Start of Supplied material

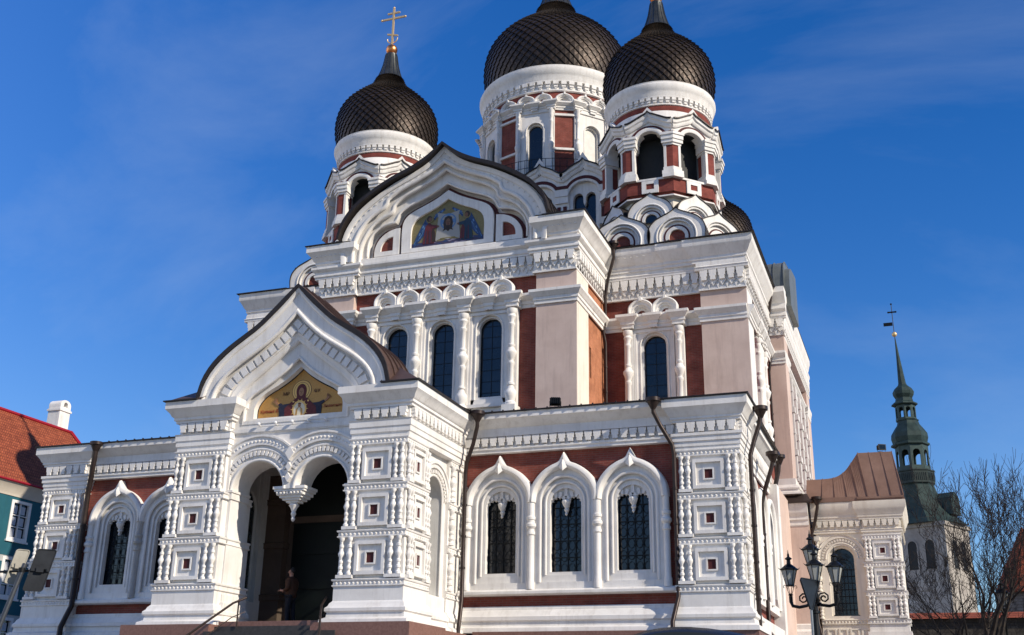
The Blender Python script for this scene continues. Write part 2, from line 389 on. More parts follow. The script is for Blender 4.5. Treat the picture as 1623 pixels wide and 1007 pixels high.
def pier(x0, x1, y0, y1, tops, steps, base_z, faces, name='pier', cols=('F',), left_cols=True):
    """tiered pier; plan rectangle x0..x1, y0(front)..y1(back); tops = band tops high to low"""
    b = MB(); xc = (x0+x1)/2; hw = (x1-x0)/2
    allz = tops + [base_z]
    red = MB(); inst_list = []
    for t in range(len(tops)):
        o = steps[t]
        b.fr = W0
        zt = tops[t]; zb = allz[t+1]
        b.box(x0-o, x1+o, -y1, -(y0-o), zb, zt)
        path = [(x0-o, -y1), (x0-o, -(y0-o)), (x1+o, -(y0-o)), (x1+o, -y1)]
        b.sweepH(path, [(q, z+zt) for q, z in BAND])
        fr = Fr(xc, y0-o, 0, 0); fr_r = Fr(x1+o, (y0+y1)/2, 0, R(90)); fr_l = Fr(x0-o, (y0+y1)/2, 0, R(-90))
        hd = (y1-y0)/2
        for key, f_, h_ in (('F', fr, hw+o), ('R', fr_r, hd), ('L', fr_l, hd)):
            if key not in faces: continue
            b.fr = f_; beads(b, [(-h_, zt-.11), (h_, zt-.11)], .040, .044, .14)
            if t == len(tops)-1: continue
            # framed square with a red heart
            zc = (zb + zt - .22)/2 + .01; s_ = min(.5, h_*.53); hh = (zt-.22-zb)/2-.12
            A = [(-s_, zc-hh), (-s_, zc+hh), (s_, zc+hh), (s_, zc-hh)]
            B = [(-s_*.80, zc-hh*.78), (-s_*.80, zc+hh*.78), (s_*.80, zc+hh*.78), (s_*.80, zc-hh*.78)]
            Cc = [(-s_*.36, zc-hh*.40), (-s_*.36, zc+hh*.40), (s_*.36, zc+hh*.40), (s_*.36, zc-hh*.40)]
            D_ = [(-s_*.26, zc-hh*.31), (-s_*.26, zc+hh*.31), (s_*.26, zc+hh*.31), (s_*.26, zc-hh*.31)]
            b.ring(A, B, 0, .12, True); b.ring(B, Cc, 0, .03, True); b.ring(Cc, D_, .0, .075, True)
            red.fr = f_; red.box(-s_*.26, s_*.26, -.01, .035, zc-hh*.31, zc+hh*.31)
            # pedestal blocks and colonnettes
            for sg in (-1, 1):
                if key == 'F' and sg < 0 and not left_cols: continue
                e0, e1 = sorted((sg*(s_+.03), sg*(h_-.0))); b.fr = f_
                b.box(e0, e1, 0, .16, zb+.03, zb+.13)
                wd = e1-e0
                for k in (.28, .78):
                    uu_ = e0+wd*k if sg > 0 else e1-wd*k
                    if key in cols: inst_list.append((f_.p(uu_, .085, zb+.13), (zt-.22-zb-.13)/.86))
                    else: b.latheF([(r_*.84, z_*(zt-.22-zb-.13)/.86) for r_, z_ in COLONNETTE], uu_, .085, zb+.13, 8)
    o = part(name, b, M['white'], cath)
    part('red_panel', red, M['maroon'], o)
    for p, s_ in inst_list: inst('baluster', ME_COLON, o, p, 0, (.84, .84, s_))
    return o
def base_mould(b, path, z0, z1, e=.12):
    h = z1-z0
    b.sweepH(path, [(0, z1), (.03, z1), (.03, z0+.62*h), (.10, z0+.55*h), (.13, z0+.48*h), (.20, z0+.42*h), (.20, z0+.34*h), (.14, z0+.30*h), (.16, z0+.18*h), (.30, z0+.12*h), (.32, z0), (-.1, z0)])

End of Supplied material

Take the listing above and restate it word for word, without its pictures.

The output>
The Blender Python script for this scene continues. Write part 2, from line 389 on. More parts follow. The script is for Blender 4.5. Treat the picture as 1623 pixels wide and 1007 pixels high.
def pier(x0, x1, y0, y1, tops, steps, base_z, faces, name='pier', cols=('F',), left_cols=True):
    """tiered pier; plan rectangle x0..x1, y0(front)..y1(back); tops = band tops high to low"""
    b = MB(); xc = (x0+x1)/2; hw = (x1-x0)/2
    allz = tops + [base_z]
    red = MB(); inst_list = []
    for t in range(len(tops)):
        o = steps[t]
        b.fr = W0
        zt = tops[t]; zb = allz[t+1]
        b.box(x0-o, x1+o, -y1, -(y0-o), zb, zt)
        path = [(x0-o, -y1), (x0-o, -(y0-o)), (x1+o, -(y0-o)), (x1+o, -y1)]
        b.sweepH(path, [(q, z+zt) for q, z in BAND])
        fr = Fr(xc, y0-o, 0, 0); fr_r = Fr(x1+o, (y0+y1)/2, 0, R(90)); fr_l = Fr(x0-o, (y0+y1)/2, 0, R(-90))
        hd = (y1-y0)/2
        for key, f_, h_ in (('F', fr, hw+o), ('R', fr_r, hd), ('L', fr_l, hd)):
            if key not in faces: continue
            b.fr = f_; beads(b, [(-h_, zt-.11), (h_, zt-.11)], .040, .044, .14)
            if t == len(tops)-1: continue
            # framed square with a red heart
            zc = (zb + zt - .22)/2 + .01; s_ = min(.5, h_*.53); hh = (zt-.22-zb)/2-.12
            A = [(-s_, zc-hh), (-s_, zc+hh), (s_, zc+hh), (s_, zc-hh)]
            B = [(-s_*.80, zc-hh*.78), (-s_*.80, zc+hh*.78), (s_*.80, zc+hh*.78), (s_*.80, zc-hh*.78)]
            Cc = [(-s_*.36, zc-hh*.40), (-s_*.36, zc+hh*.40), (s_*.36, zc+hh*.40), (s_*.36, zc-hh*.40)]
            D_ = [(-s_*.26, zc-hh*.31), (-s_*.26, zc+hh*.31), (s_*.26, zc+hh*.31), (s_*.26, zc-hh*.31)]
            b.ring(A, B, 0, .12, True); b.ring(B, Cc, 0, .03, True); b.ring(Cc, D_, .0, .075, True)
            red.fr = f_; red.box(-s_*.26, s_*.26, -.01, .035, zc-hh*.31, zc+hh*.31)
            # pedestal blocks and colonnettes
            for sg in (-1, 1):
                if key == 'F' and sg < 0 and not left_cols: continue
                e0, e1 = sorted((sg*(s_+.03), sg*(h_-.0))); b.fr = f_
                b.box(e0, e1, 0, .16, zb+.03, zb+.13)
                wd = e1-e0
                for k in (.28, .78):
                    uu_ = e0+wd*k if sg > 0 else e1-wd*k
                    if key in cols: inst_list.append((f_.p(uu_, .085, zb+.13), (zt-.22-zb-.13)/.86))
                    else: b.latheF([(r_*.84, z_*(zt-.22-zb-.13)/.86) for r_, z_ in COLONNETTE], uu_, .085, zb+.13, 8)
    o = part(name, b, M['white'], cath)
    part('red_panel', red, M['maroon'], o)
    for p, s_ in inst_list: inst('baluster', ME_COLON, o, p, 0, (.84, .84, s_))
    return o
def base_mould(b, path, z0, z1, e=.12):
    h = z1-z0
    b.sweepH(path, [(0, z1), (.03, z1), (.03, z0+.62*h), (.10, z0+.55*h), (.13, z0+.48*h), (.20, z0+.42*h), (.20, z0+.34*h), (.14, z0+.30*h), (.16, z0+.18*h), (.30, z0+.12*h), (.32, z0), (-.1, z0)])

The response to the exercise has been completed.